The cultured colonists followed English fashions very closely in all things, and the music they played was doubtless the music in vogue in London drawing-rooms and concert halls. The humble colonists, presumably, were less concerned with the mode, and sang and played the old English tunes which they and their fathers and their grandfathers had brought across the sea. American historians have taken for granted, with a good deal of smug complacency, that there was no real musical life among these people. The assumption seems to be based—if it has any basis—on the fact that the population of the South was preëminently rural. But that there was little urban life does not mean that there was little community life. On the contrary, life in the South was much more intimately gregarious than is usual in towns and cities, and it is in hospitable social gatherings rather than in stiff-backed attendance at concerts and operas that the musical soul of a people finds real expression. Furthermore, the Southern colonists had a communal consciousness, as we may see from their early essays in public education, and it is probable that this consciousness expressed itself in other ways of which we have no evidence. The churches brought them together, also, perhaps for social as well as religious gatherings. It is, indeed, a plausible surmise that musical reunions of some sort, apart from purely private entertainments, were not unknown to them.

The music of the colonial proletariat was English, that of the gentlefolk largely so. Among the common people this music may have undergone some alteration in the course of time, and certain gifted ones among them may have made original music of their own. We can conceive that the gentlefolk occasionally occupied themselves with musical composition, and some of their efforts, perchance, percolated through the classes and became the property of all the people. We cannot say, but it is possible; it is even probable. If English music did not undergo a change in Virginia and Maryland and Carolina, we can be sure that it altered somewhat in the hands of the pioneers who carried it to Kentucky, to Missouri, to Texas. One hears in the Southwest many quaint, characteristic old songs and tunes of unmistakably English origin. We can safely assume that by the time they reached Missouri and Texas from England they had absorbed quite a little local color.

Nor must we forget that the music of the American negroes is the music of the English colonists strained through the African temperament; or perhaps we should say the African temperament strained through the music of the English colonists. In any case, Afro-American music is a blend, and the mixing, we may suppose, began with the beginning of slavery in the Southern colonies.
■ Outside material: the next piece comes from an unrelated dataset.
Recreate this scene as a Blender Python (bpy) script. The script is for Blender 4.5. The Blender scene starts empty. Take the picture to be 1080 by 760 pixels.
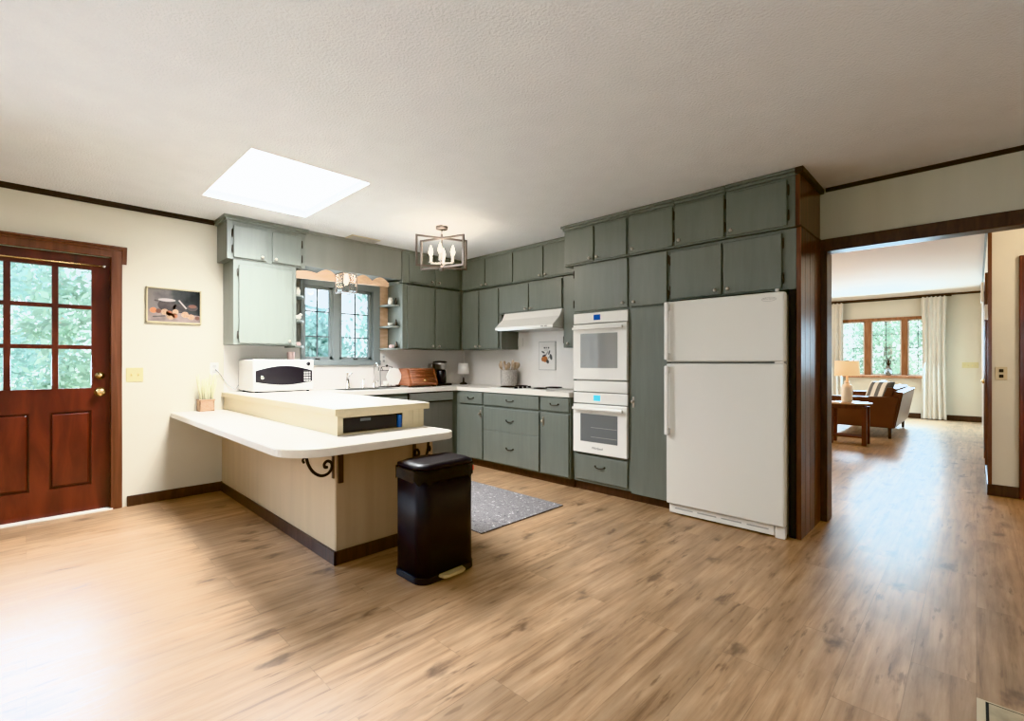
import bpy, bmesh, math, random
from mathutils import Vector, Matrix
R = math.radians
random.seed(7)
C = bpy.context.scene.collection
SC = bpy.context.scene

# ------------------------------------------------------------------ materials
def nt(name):
    m = bpy.data.materials.new(name); m.use_nodes = True
    t = m.node_tree; b = t.nodes['Principled BSDF']
    return m, t, b
def N(t, k, **kw):
    n = t.nodes.new(k)
    for a, v in kw.items(): setattr(n, a, v)
    return n
def plain(name, col, rough=.5, metal=0, spec=.5, bump=0, bscale=80, var=0, vscale=(6,6,6), coat=0, emit=None, estr=0):
    m, t, b = nt(name)
    b.inputs['Base Color'].default_value = (*col, 1); b.inputs['Roughness'].default_value = rough
    b.inputs['Metallic'].default_value = metal; b.inputs['Specular IOR Level'].default_value = spec
    b.inputs['Coat Weight'].default_value = coat; b.inputs['Coat Roughness'].default_value = .1
    if emit: b.inputs['Emission Color'].default_value = (*emit, 1); b.inputs['Emission Strength'].default_value = estr
    tc = N(t, 'ShaderNodeTexCoord')
    if var:
        mp = N(t, 'ShaderNodeMapping'); mp.inputs['Scale'].default_value = vscale
        no = N(t, 'ShaderNodeTexNoise'); no.inputs['Scale'].default_value = 1; no.inputs['Detail'].default_value = 5
        mr = N(t, 'ShaderNodeMapRange'); mr.inputs[1].default_value = .3; mr.inputs[2].default_value = .7
        mr.inputs[3].default_value = 1-var; mr.inputs[4].default_value = 1+var
        mx = N(t, 'ShaderNodeVectorMath', operation='SCALE'); mx.inputs[0].default_value = col
        t.links.new(tc.outputs['Object'], mp.inputs[0]); t.links.new(mp.outputs[0], no.inputs['Vector'])
        t.links.new(no.outputs['Fac'], mr.inputs[0]); t.links.new(mr.outputs[0], mx.inputs['Scale'])
        t.links.new(mx.outputs[0], b.inputs['Base Color'])
    if bump:
        no = N(t, 'ShaderNodeTexNoise'); no.inputs['Scale'].default_value = bscale; no.inputs['Detail'].default_value = 3
        bu = N(t, 'ShaderNodeBump'); bu.inputs['Strength'].default_value = bump; bu.inputs['Distance'].default_value = .01
        t.links.new(tc.outputs['Object'], no.inputs['Vector']); t.links.new(no.outputs['Fac'], bu.inputs['Height'])
        t.links.new(bu.outputs[0], b.inputs['Normal'])
    return m
def wood(name, c1, c2, scale=(40,40,2.5), rough=.4, coat=0, c3=None):
    m, t, b = nt(name)
    tc = N(t, 'ShaderNodeTexCoord'); mp = N(t, 'ShaderNodeMapping'); mp.inputs['Scale'].default_value = scale
    no = N(t, 'ShaderNodeTexNoise'); no.inputs['Scale'].default_value = 1; no.inputs['Detail'].default_value = 6; no.inputs['Distortion'].default_value = .6
    cr = N(t, 'ShaderNodeValToRGB'); e = cr.color_ramp.elements
    e[0].position = .3; e[0].color = (*c1, 1); e[1].position = .7; e[1].color = (*c2, 1)
    if c3: x = e.new(.5); x.color = (*c3, 1)
    t.links.new(tc.outputs['Object'], mp.inputs[0]); t.links.new(mp.outputs[0], no.inputs['Vector'])
    t.links.new(no.outputs['Fac'], cr.inputs[0]); t.links.new(cr.outputs[0], b.inputs['Base Color'])
    b.inputs['Roughness'].default_value = rough; b.inputs['Coat Weight'].default_value = coat; b.inputs['Coat Roughness'].default_value = .15
    bu = N(t, 'ShaderNodeBump'); bu.inputs['Strength'].default_value = .08; bu.inputs['Distance'].default_value = .01
    t.links.new(no.outputs['Fac'], bu.inputs['Height']); t.links.new(bu.outputs[0], b.inputs['Normal'])
    return m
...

The negro slaves were an ignorant, impressionable people set down in the middle of a white civilization from which they naturally and immediately began to absorb the things that were appreciable to their senses. The most easily appreciable, perhaps, of these things was music, and such music as the negroes heard among the white people they absorbed and, to some extent, assimilated.[6]

Just how much all this has to do with American music we cannot say, any more than we can say just what is American music. National music, we take it, is the composite musical inheritance of a people, molded and colored by their composite characteristics, inherited and acquired. And the music of the South is undoubtedly part of the musical inheritance of the American people. How much of that inheritance we have rejected and how much retained will not appear until some historian arises with enough scholarship to analyze our musical heritage in detail; with enough genius in research to trace its elements to their sources; and with enough patriotic enthusiasm to lend him patience for the task. In the meantime, surface conditions fail to justify the arbitrary ruling out of the South as an utterly negligible factor in our musical development.

III

In approaching the history of the New England Puritans one is in danger of making serious mistakes, due to temperamental prejudices and to a misconception of the Puritan attitude toward life. The term Puritan itself is more or less indeterminate, covering all sorts and conditions of men with a wide diversity of views on things spiritual and temporal.[7] There is a very general impression, totally unsupported by historic evidence, that the Puritans frowned intolerantly on every worldly diversion, including music. Many of the zealots did, it is true—in every movement there are extremists—and the general trend of thought was influenced somewhat by their thunderous denunciations of all appearance of frivolity. In such circumstances the average human being, uncertain how far he may safely go, is inclined to avoid the vicinity of danger and seek the haven of a strictly negative attitude toward everything about which may hang the very slightest suspicion of impropriety. We have many instances in history of this same tendency. The early Christians, taking Christ's warning against the world and the flesh in its most extreme literalness, adopted a course for avoiding hell and gaining heaven which, if consistently followed, would soon have left the world barren of any beings from whom the population either of heaven or of hell might be recruited. We are apt, however, to exaggerate the self-denying habits of the Puritans. On many points of conduct and dogma they were fiercely and uncompromisingly intolerant. Their Sabbath observance was strict to the point of absurdity. But in general they were not disposed to deprive the world of innocent pleasure.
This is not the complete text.